A partir de certa idade temos o direito de pensar, com certo grau de indulgência, nos “velhos e bons tempos”. Acontecimentos pessoais na semana, somados e textos que pareceram misteriosamente sincronizados com o estado de espírito, contribuem para um passeio em épocas numericasmente não tão distantes, mas em essência paleozóicas se comparadas com o que temos hoje. E a tocante crônica de Ignácio de Loyola Brandão ne domingo, “Apenas Zé”, firmou-me o propósito de ousar ir além das chinelas tecnológicas…

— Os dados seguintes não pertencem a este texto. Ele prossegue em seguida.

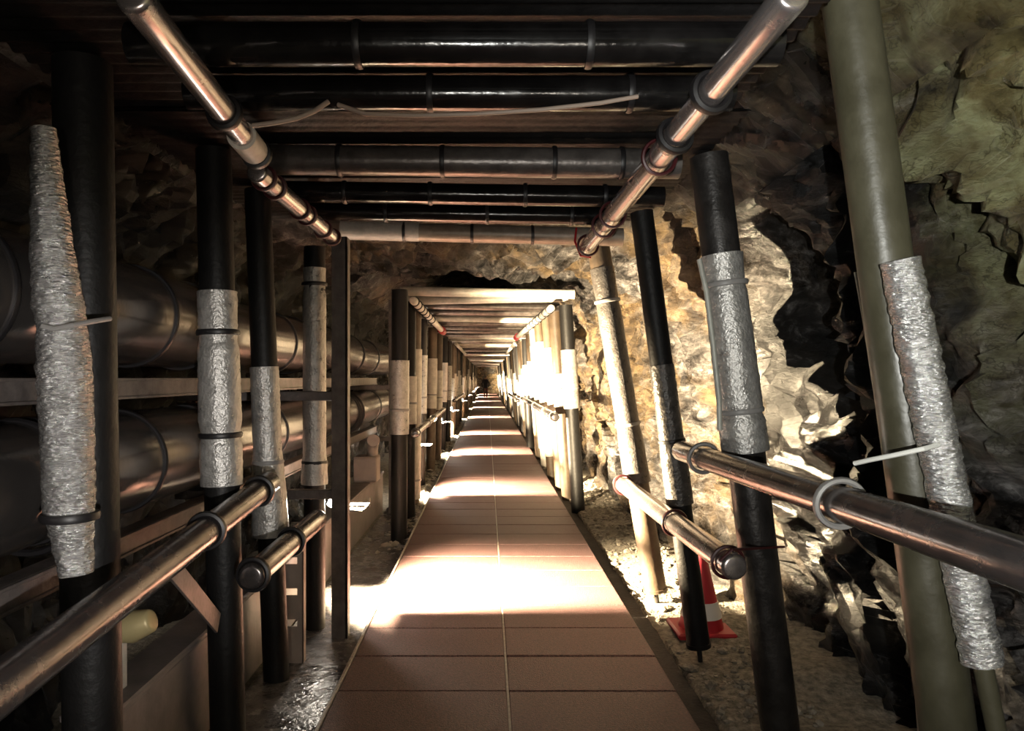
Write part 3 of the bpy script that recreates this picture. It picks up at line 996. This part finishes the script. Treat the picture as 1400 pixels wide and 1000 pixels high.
# ------------------------------------------------------------------ person far down the walkway
def person(loc):
    me = bpy.data.meshes.new('person')
    J = [((0, 0, .95), .15), ((0, 0, 1.15), .16), ((0, -.01, 1.38), .17), ((0, 0, 1.50), .07), ((0, .01, 1.60), .10), ((0, .01, 1.71), .085),
         ((-.2, 0, 1.40), .075), ((-.27, .02, 1.12), .06), ((-.24, .10, .90), .045), ((-.235, .13, .83), .035),
         ((.2, 0, 1.40), .075), ((.27, .02, 1.12), .06), ((.24, .10, .90), .045), ((.235, .13, .83), .035),
         ((-.09, 0, .85), .10), ((-.10, -.03, .48), .072), ((-.10, .03, .09), .05), ((-.11, -.10, .04), .04),
         ((.09, 0, .85), .10), ((.10, .06, .48), .072), ((.10, .16, .10), .05), ((.11, .04, .04), .04)]
    E = [(0, 1), (1, 2), (2, 3), (3, 4), (4, 5), (2, 6), (6, 7), (7, 8), (8, 9), (2, 10), (10, 11), (11, 12), (12, 13),
         (0, 14), (14, 15), (15, 16), (16, 17), (0, 18), (18, 19), (19, 20), (20, 21)]
    me.from_pydata([j[0] for j in J], E, [])
    o = bpy.data.objects.new('person', me)
    C.objects.link(o)
    md = o.modifiers.new('skin', 'SKIN')
    sv = me.skin_vertices[0].data
    for k, j in enumerate(J):
        sv[k].radius = (j[1], j[1] * .85)
    sv[0].use_root = True
    ss = o.modifiers.new('sub', 'SUBSURF')
    ss.levels = ss.render_levels = 2
    bpy.context.view_layer.update()
    dg = bpy.context.evaluated_depsgraph_get()
    new = bpy.data.meshes.new_from_object(o.evaluated_get(dg))
    o.modifiers.clear()
    o.data = new
    new.materials.clear()
    for k in ('jackcloth', 'trousers', 'skin', 'hair'):
        new.materials.append(M[k])
    for p in new.polygons:
        z, y = p.center.z, p.center.y
        p.material_index = 1 if z < .80 and abs(p.center.x) < .2 else (2 if (z < .86 and abs(p.center.x) >= .2) or (1.5 < z < 1.64 and y < .02) else (3 if z >= 1.5 else 0))
        p.use_smooth = True
    o.location = loc
    tag(o, 'person in dark jacket and red brown trousers walking far down the walkway', 'person')
    bag = MB().box((loc[0] - .17, loc[1] - .30, 1.02), (loc[0] + .17, loc[1] - .14, 1.46), .05).build('backpack', M['jackcloth'], o)
    fixnormals(bag)
person((-.12, 57, 0.0))

# ------------------------------------------------------------------ camera and world
w = bpy.data.worlds.new('dark')
bpy.context.scene.world = w
w.use_nodes = True
w.node_tree.nodes['Background'].inputs[0].default_value = (.02, .02, .022, 1)
w.node_tree.nodes['Background'].inputs[1].default_value = .1
cd = bpy.data.cameras.new('camera')
cd.lens = 36 * F / 1400
cd.shift_x = (700 - VX) / 1400
cd.shift_y = (VY - 500) / 1400
cd.clip_start = .02
co = bpy.data.objects.new('camera', cd)
C.objects.link(co)
co.location = (0, 0, CAMZ)
co.rotation_euler = (math.radians(90), 0, 0)
sc = bpy.context.scene
sc.camera = co
sc.view_settings.view_transform = 'Standard'
sc.view_settings.look = 'None'
sc.view_settings.exposure = 0
sc.view_settings.gamma = 1
sc.view_settings.use_curve_mapping = False
sc.cycles.use_denoising = True
sc.cycles.max_bounces = 8
sc.cycles.diffuse_bounces = 3
sc.cycles.sample_clamp_indirect = 6
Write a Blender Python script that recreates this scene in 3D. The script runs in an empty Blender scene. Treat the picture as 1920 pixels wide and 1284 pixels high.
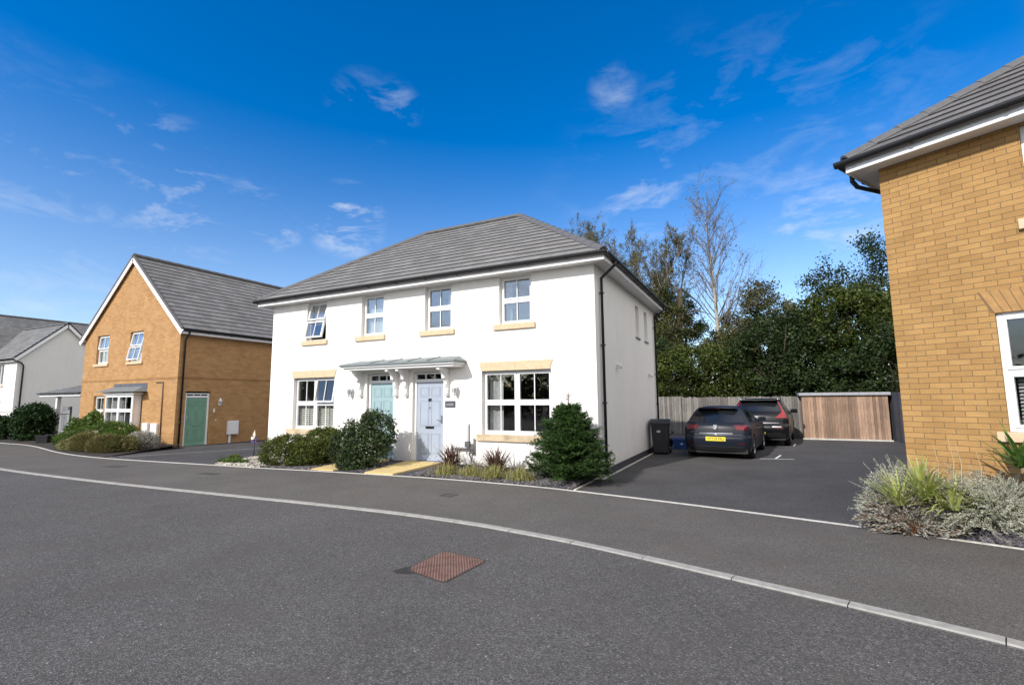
import bpy, math, random
import numpy as np
from mathutils import Vector, Matrix
R = math.radians
rng = np.random.default_rng(7)
random.seed(7)
sc = bpy.context.scene
COL = sc.collection

# ------------------------------------------------------------------ camera
cam_d = bpy.data.cameras.new('camera'); cam = bpy.data.objects.new('camera', cam_d); COL.objects.link(cam)
F_PX, PITCH, ROLL, YAW, EYE = 913.96, 0.11564, -0.00804, 0.46687, 1.70
fw = Vector((-math.sin(YAW)*math.cos(PITCH), math.cos(YAW)*math.cos(PITCH), math.sin(PITCH)))
rt = Vector((math.cos(YAW), math.sin(YAW), 0)); up = rt.cross(fw)
r2 = rt*math.cos(ROLL)+up*math.sin(ROLL); u2 = -rt*math.sin(ROLL)+up*math.cos(ROLL)
m = Matrix((r2, u2, -fw)).transposed().to_4x4(); m.translation = Vector((0, 0, EYE))
cam.matrix_world = m
cam_d.sensor_width = 36; cam_d.sensor_fit = 'HORIZONTAL'; cam_d.lens = 36*F_PX/1920
cam_d.clip_start = 0.05; cam_d.clip_end = 3000
sc.camera = cam

# ------------------------------------------------------------------ light
SUN_EL, SUN_BEAR = R(33), R(-163)          # bearing measured clockwise from +Y
sd = Vector((math.sin(SUN_BEAR)*math.cos(SUN_EL), math.cos(SUN_BEAR)*math.cos(SUN_EL), math.sin(SUN_EL)))
sun_d = bpy.data.lights.new('sun', 'SUN'); sun = bpy.data.objects.new('sun', sun_d); COL.objects.link(sun)
sun_d.energy = 4.1; sun_d.angle = R(0.53); sun_d.color = (1, 0.955, 0.88)
sun.rotation_euler = sd.to_track_quat('Z', 'Y').to_euler()
sc.view_settings.view_transform = 'Standard'; sc.view_settings.look = 'None'
sc.view_settings.exposure = 0.22; sc.view_settings.gamma = 1

w = bpy.data.worlds.new('World'); sc.world = w; w.use_nodes = True
nt = w.node_tree; N = nt.nodes; LK = nt.links; N.clear()
def wn(t, **k):
    n = N.new(t)
    for a, b in k.items(): setattr(n, a, b)
    return n
sky = wn('ShaderNodeTexSky', sky_type='NISHITA', sun_disc=False, sun_elevation=SUN_EL, sun_rotation=SUN_BEAR)
sky.air_density = 1.0; sky.dust_density = 0.6; sky.ozone_density = 3.0; sky.altitude = 200
hs = wn('ShaderNodeHueSaturation')
tg = wn('ShaderNodeTexCoord'); sx = wn('ShaderNodeSeparateXYZ'); LK.new(tg.outputs['Generated'], sx.inputs[0])
sm = wn('ShaderNodeMapRange', interpolation_type='SMOOTHSTEP'); sm.inputs['From Min'].default_value = .02; sm.inputs['From Max'].default_value = .62; sm.inputs['To Min'].default_value = 1.05; sm.inputs['To Max'].default_value = 1.5
LK.new(sx.outputs['Z'], sm.inputs[0]); LK.new(sm.outputs[0], hs.inputs['Saturation']); hs.inputs['Value'].default_value = 1.14; hs.inputs['Hue'].default_value = .507
LK.new(sky.outputs[0], hs.inputs['Color'])
tc = wn('ShaderNodeTexCoord')
mp = wn('ShaderNodeMapping'); mp.inputs['Scale'].default_value = (1.0, 1.0, 2.6); LK.new(tc.outputs['Generated'], mp.inputs[0])
n1 = wn('ShaderNodeTexNoise'); n1.inputs['Scale'].default_value = 7.5; n1.inputs['Detail'].default_value = 9; n1.inputs['Roughness'].default_value = .62; n1.inputs['Distortion'].default_value = .35
LK.new(mp.outputs[0], n1.inputs['Vector'])
cr = wn('ShaderNodeMapRange'); cr.inputs['From Min'].default_value = .50; cr.inputs['From Max'].default_value = .92; LK.new(n1.outputs[0], cr.inputs[0])
CLOUDS = [((-.835, .437, .333), .07, 1.1), ((-.678, .654, .336), .055, 1.7), ((-.600, .612, .515), .05, .45), ((-.560, .640, .522), .04, .5),
          ((-.181, .874, .451), .045, .35), ((.126, .948, .292), .075, 1.2), ((.137, .887, .442), .05, .25), ((-.764, .568, .306), .035, 1.3),
          ((-.896, .291, .336), .04, .8), ((-.202, .812, .548), .035, .5), ((-.172, .909, .379), .07, .9), ((.098, .921, .376), .045, .4),
          ((-.831, .399, .388), .06, .8), ((-.776, .527, .346), .035, .9), ((-.93, .30, .16), .25, .5), ((.0, .97, .25), .3, .35),
          ((.0, -.95, .35), .8, 2.2), ((-.6, -.75, .25), .6, 2.2)]  # last row: clouds behind camera, added for window reflections and shadow fill
tot = None
for d, rad, amp in CLOUDS:
    v = Vector(d).normalized()
    dp = wn('ShaderNodeVectorMath', operation='DOT_PRODUCT'); dp.inputs[1].default_value = v; LK.new(tc.outputs['Generated'], dp.inputs[0])
    mr = wn('ShaderNodeMapRange', interpolation_type='SMOOTHSTEP'); mr.inputs['From Min'].default_value = math.cos(rad*1.5); mr.inputs['From Max'].default_value = math.cos(rad*.15); mr.inputs['To Max'].default_value = amp
    LK.new(dp.outputs['Value'], mr.inputs[0])
    if tot is None: tot = mr.outputs[0]
    else:
        ad = wn('ShaderNodeMath', operation='MAXIMUM'); LK.new(tot, ad.inputs[0]); LK.new(mr.outputs[0], ad.inputs[1]); tot = ad.outputs[0]
mu = wn('ShaderNodeMath', operation='MULTIPLY', use_clamp=True); LK.new(cr.outputs[0], mu.inputs[0]); LK.new(tot, mu.inputs[1])
mix = wn('ShaderNodeMix', data_type='RGBA'); LK.new(mu.outputs[0], mix.inputs[0]); LK.new(hs.outputs[0], mix.inputs[6]); mix.inputs[7].default_value = (5.2, 5.5, 5.9, 1)
# added bright overcast veil over the unseen sky right and behind, to lighten shaded walls
vd = wn('ShaderNodeVectorMath', operation='DOT_PRODUCT'); vd.inputs[1].default_value = Vector((.90, -.42, .12)).normalized(); LK.new(tc.outputs['Generated'], vd.inputs[0])
vr = wn('ShaderNodeMapRange', interpolation_type='SMOOTHSTEP'); vr.inputs['From Min'].default_value = .0; vr.inputs['From Max'].default_value = .5; vr.inputs['To Max'].default_value = .92; LK.new(vd.outputs['Value'], vr.inputs[0])
fill_veil = wn('ShaderNodeMix', data_type='RGBA'); LK.new(vr.outputs[0], fill_veil.inputs[0]); LK.new(mix.outputs[2], fill_veil.inputs[6]); fill_veil.inputs[7].default_value = (8.8, 8.4, 8.1, 1)
bg = wn('ShaderNodeBackground'); bg.inputs[1].default_value = 0.15; LK.new(fill_veil.outputs[2], bg.inputs[0])
wo = wn('ShaderNodeOutputWorld'); LK.new(bg.outputs[0], wo.inputs[0])

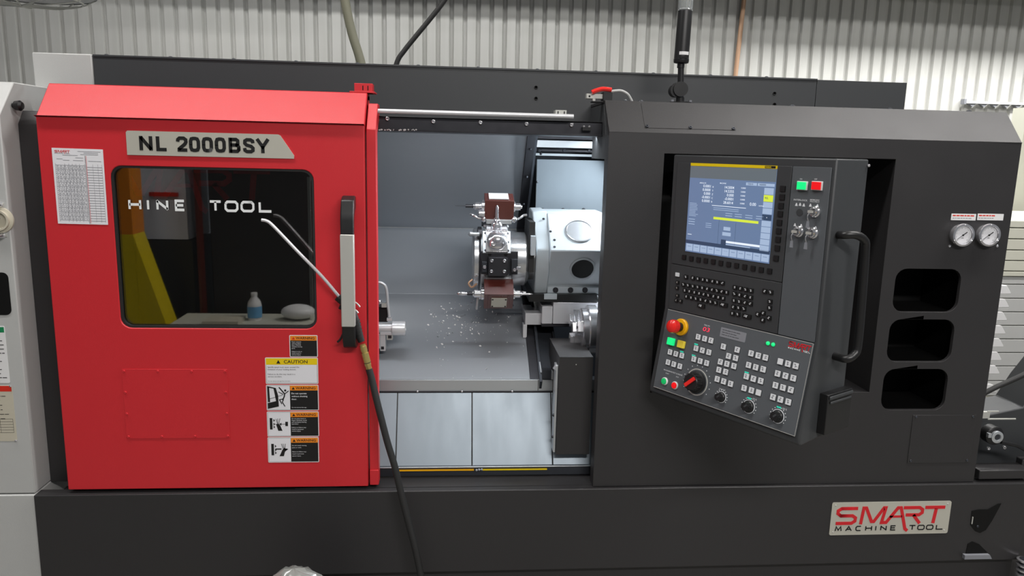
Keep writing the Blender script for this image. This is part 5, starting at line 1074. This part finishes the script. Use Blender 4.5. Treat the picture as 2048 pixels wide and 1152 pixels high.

Minha primeira viagem aos EUA foi em 1980, para assistir ao SIGGRAPH em Seattle. À época os gráficos por computador e animações digitais eram foco dos melhores esforços dos computeiros, e o que mais reverberava no público em geral. E tive a honra de ir acompanhando o Prof. Oswaldo Fadigas, grande mestre da Poli e do ITA. Dessa viagem, que também incluiu São Francisco e Boston, me restaram excelentes memórias do comportamento dos norte-americanos, da fidalguia com que tratavam os visitantes, da ilimitanda confiança que deles se podia esperar, Aliás, o Prof, Fadigas, que tinha feito mestrado no MIT, não cansava de citar exemplos que reforçavam o que via em loco. Nenhum problema na entrada, carro alugado sem sequer cartão de crédito, voos funcionando pontualmente, e ainda aproveitamos para ver o recém lançado: “O Império Contra-ataca”! De lá pra cá muita coisa mudou. Hoje o tratamento na imigração é bem mais duro, a violência é mais presente, o apego à honra e à correção parece bastante empalidecido.Em outro tema, comento – sem discutir o mérito – uma decisão da Suprema Corte norte-americana que deu ganho de causa a uma projetista de sítios web para casamentos, que se recusava a fazer sítios para “casais não tradicionais” (detalhes podem ser buscados sob “case 303 Creative v. Elenis”). O que me chamou a atenção – e pode ser útil em debates por aqui – é que a Corte traçou uma linha entre o que seria um “common carrier” - um serviço prestado indistintamente ao público, como telefonia, correios, etc - e o que é uma iniciativa limitada, que poderia restringir-se a seus princípios. A Corte, chamando à cena a Primeira Emenda, faz uma analogia entre direito à fala e uma publicação na Internet, defendendo que ninguém pode ser obrigado a “falar” algo com que não concorda. Ou seja a Corte garantiu à projetista o direito de “não falar” algo. Sem entrar no mérito da decisão e das idiossincrasias dos diferentes estamentos jurídicos, o que aqui me parece relevante e digno de mais discussão é essa taxonomia entre o que deveria ser atendido igualmente, por todos, e o que é limitado, a talante de seu provedor.
De minha pequena janela da engenharia, não ouso avaliar o que se passa com o homem atual e assim recorro a Chesterton,“O que há de Errado com o Mundo”: “o homem perdeu seu caminho. Ele tem sido um andarilho desde o Éden mas, ao menos, sempre soube (ou achava que sabia) o que procurava. <...> Pela primeira vez na história, ele começa realmente a duvidar do objeto de suas andanças pela Terra… Ele, que sempre houvera perdido o caminho, agora parece que ele perdeu o próprio endereço”…
"Man has always lost his way. He has been a tramp ever since Eden; but he always knew, or thought he knew, what he was looking for. But in the bleak and blinding hail of skepticism to which he has been now so long subjected, he has begun for the first time to be chilled, not merely in his hopes, but in his desires. For the first time in history he begins really to doubt the object of his wanderings on the earth. He has always lost his way; but now he has lost his address."